TO BE DONE: Give the number of lines that include the word "Python", nothing more.

MATERIAL PROVIDED:
** start **
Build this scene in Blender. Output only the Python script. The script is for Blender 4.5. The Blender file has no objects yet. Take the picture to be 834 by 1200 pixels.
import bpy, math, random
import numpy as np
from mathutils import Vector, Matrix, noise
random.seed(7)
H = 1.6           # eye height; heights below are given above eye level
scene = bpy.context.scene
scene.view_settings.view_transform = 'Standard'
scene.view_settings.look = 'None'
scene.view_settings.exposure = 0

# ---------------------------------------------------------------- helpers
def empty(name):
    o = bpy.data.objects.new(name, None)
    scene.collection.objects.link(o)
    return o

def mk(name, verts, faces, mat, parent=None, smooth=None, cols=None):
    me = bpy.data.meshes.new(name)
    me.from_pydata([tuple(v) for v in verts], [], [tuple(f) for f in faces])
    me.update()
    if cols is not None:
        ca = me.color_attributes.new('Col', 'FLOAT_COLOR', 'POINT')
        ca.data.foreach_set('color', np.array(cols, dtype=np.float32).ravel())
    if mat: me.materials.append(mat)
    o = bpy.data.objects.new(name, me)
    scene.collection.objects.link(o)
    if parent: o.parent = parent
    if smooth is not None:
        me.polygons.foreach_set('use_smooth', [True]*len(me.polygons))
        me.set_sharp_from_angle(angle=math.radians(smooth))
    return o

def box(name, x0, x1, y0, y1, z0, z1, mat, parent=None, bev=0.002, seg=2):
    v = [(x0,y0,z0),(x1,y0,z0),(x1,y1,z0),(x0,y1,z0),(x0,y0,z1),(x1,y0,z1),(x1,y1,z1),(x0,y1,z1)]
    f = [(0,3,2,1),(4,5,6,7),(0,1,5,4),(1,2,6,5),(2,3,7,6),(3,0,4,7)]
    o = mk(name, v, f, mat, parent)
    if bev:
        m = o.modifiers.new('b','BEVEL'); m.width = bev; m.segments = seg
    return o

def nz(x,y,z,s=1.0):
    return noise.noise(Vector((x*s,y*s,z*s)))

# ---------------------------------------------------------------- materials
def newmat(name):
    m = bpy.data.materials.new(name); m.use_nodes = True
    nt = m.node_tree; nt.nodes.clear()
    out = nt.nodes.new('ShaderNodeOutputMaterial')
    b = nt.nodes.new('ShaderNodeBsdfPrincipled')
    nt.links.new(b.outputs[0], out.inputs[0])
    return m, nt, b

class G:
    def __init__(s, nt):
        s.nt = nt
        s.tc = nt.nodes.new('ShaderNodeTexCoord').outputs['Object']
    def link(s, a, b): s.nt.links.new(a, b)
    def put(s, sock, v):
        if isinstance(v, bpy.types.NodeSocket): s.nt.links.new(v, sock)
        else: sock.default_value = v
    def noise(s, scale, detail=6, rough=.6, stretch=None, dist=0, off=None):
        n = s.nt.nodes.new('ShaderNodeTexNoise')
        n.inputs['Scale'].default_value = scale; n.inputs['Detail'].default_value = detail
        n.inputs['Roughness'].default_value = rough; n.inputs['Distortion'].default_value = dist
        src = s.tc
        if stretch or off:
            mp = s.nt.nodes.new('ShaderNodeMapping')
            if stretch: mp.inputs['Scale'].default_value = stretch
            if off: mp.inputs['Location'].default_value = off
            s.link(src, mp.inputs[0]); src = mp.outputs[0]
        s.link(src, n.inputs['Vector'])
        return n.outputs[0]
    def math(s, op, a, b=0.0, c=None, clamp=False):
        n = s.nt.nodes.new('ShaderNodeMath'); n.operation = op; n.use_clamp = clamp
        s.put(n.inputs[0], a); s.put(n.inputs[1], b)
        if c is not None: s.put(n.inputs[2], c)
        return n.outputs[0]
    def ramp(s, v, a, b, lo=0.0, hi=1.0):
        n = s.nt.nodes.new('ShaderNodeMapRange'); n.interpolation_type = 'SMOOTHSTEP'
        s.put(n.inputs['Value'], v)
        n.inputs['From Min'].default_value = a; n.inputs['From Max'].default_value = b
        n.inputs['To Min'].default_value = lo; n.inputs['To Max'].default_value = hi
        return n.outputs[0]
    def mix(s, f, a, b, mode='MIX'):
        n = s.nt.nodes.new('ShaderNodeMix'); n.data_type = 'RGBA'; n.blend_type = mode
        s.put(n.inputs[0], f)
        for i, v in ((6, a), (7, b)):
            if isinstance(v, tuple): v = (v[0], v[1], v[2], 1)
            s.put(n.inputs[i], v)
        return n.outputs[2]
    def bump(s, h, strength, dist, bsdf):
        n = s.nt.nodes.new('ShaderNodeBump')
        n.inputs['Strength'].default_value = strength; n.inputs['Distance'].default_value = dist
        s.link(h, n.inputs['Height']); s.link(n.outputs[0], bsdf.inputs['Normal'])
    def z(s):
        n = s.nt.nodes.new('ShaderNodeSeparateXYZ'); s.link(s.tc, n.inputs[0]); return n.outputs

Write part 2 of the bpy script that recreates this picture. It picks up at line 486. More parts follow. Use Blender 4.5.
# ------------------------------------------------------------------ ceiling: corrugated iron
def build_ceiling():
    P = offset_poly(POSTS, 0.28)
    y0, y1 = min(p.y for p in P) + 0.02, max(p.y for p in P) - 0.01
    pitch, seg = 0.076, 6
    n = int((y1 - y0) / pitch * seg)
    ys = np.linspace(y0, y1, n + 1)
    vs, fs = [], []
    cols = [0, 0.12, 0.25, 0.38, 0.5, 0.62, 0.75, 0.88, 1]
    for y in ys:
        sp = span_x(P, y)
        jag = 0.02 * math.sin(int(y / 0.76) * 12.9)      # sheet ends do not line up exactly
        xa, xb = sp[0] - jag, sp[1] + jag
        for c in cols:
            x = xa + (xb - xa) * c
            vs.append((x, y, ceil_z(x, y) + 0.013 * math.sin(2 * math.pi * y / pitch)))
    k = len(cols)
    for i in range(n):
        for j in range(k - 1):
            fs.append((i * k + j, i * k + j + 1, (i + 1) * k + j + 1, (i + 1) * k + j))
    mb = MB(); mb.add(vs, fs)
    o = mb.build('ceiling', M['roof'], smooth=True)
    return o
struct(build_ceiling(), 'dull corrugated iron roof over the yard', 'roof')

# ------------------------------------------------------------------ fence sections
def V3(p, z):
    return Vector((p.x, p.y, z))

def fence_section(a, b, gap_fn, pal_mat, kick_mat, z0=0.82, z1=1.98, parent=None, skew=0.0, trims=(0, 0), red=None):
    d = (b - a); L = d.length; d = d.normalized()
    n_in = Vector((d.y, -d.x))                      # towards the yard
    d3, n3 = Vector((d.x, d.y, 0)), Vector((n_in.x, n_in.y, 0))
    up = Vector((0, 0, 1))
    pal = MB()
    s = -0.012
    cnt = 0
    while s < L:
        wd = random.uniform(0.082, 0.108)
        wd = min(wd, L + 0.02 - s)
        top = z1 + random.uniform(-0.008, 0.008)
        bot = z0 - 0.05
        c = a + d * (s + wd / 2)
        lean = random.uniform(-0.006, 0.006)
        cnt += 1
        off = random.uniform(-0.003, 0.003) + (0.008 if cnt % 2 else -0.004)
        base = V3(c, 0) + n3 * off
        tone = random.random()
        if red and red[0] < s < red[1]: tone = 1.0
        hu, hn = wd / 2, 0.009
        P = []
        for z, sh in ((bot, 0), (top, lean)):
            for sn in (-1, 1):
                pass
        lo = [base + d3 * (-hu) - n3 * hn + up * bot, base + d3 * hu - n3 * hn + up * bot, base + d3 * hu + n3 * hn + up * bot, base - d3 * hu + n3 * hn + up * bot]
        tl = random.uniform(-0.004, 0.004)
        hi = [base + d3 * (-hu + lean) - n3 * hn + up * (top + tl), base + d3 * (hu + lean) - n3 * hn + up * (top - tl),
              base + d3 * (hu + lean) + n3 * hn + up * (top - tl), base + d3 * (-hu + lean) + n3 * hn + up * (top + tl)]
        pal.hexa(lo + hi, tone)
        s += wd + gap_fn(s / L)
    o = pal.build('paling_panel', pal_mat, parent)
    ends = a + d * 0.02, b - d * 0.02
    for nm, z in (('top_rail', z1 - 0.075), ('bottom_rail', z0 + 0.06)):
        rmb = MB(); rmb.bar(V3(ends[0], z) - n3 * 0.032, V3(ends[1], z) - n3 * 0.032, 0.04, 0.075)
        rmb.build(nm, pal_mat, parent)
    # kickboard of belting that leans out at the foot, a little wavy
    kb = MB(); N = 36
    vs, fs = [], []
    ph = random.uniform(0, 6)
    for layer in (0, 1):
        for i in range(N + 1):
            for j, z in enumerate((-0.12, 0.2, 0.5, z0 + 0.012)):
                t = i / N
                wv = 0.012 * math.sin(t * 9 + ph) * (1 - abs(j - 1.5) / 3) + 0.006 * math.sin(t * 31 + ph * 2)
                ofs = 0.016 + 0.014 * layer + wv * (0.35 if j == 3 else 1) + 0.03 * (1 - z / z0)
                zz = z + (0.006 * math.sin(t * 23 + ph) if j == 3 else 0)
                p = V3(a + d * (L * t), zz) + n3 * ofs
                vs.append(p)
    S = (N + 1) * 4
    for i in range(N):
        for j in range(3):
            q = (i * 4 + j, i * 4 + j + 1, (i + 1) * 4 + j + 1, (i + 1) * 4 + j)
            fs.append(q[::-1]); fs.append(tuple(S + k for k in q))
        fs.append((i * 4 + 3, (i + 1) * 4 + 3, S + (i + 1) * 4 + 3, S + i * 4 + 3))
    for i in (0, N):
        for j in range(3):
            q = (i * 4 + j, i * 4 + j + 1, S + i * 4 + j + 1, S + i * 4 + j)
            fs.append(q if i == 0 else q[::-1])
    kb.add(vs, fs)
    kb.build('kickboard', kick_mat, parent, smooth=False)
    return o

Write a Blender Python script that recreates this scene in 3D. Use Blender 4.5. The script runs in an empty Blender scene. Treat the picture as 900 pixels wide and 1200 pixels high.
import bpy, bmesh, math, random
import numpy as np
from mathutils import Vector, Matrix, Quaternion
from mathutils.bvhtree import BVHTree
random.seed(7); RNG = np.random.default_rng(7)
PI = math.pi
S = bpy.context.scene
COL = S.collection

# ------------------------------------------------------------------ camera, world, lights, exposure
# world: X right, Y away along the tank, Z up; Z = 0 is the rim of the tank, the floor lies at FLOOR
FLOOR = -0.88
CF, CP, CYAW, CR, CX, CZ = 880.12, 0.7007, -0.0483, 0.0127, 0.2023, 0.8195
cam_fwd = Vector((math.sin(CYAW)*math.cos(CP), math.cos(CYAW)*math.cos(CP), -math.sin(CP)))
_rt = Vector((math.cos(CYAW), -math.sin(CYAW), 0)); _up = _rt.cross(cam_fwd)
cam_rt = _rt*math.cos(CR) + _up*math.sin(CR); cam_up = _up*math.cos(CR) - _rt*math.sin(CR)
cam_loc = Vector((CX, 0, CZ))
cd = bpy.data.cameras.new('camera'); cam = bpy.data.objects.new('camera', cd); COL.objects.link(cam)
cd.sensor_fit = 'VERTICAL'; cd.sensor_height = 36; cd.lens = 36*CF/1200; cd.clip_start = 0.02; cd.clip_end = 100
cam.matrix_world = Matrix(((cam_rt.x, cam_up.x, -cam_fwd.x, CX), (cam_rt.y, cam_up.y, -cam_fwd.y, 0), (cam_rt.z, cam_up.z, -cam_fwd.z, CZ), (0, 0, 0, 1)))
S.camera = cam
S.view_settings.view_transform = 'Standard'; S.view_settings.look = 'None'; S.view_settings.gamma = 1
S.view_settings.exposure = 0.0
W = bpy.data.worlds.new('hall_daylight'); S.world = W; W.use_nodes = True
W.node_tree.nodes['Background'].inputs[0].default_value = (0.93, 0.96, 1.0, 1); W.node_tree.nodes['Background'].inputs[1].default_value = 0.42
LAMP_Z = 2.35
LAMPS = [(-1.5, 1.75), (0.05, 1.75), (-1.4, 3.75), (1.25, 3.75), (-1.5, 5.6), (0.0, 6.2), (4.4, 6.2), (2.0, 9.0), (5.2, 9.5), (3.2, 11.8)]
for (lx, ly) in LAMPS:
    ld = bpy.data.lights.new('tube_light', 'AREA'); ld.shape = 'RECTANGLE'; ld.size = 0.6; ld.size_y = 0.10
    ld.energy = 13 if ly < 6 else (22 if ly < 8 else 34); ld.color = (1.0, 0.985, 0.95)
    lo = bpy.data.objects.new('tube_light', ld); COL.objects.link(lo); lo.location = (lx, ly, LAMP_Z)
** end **
EXPECTED ANSWER: 2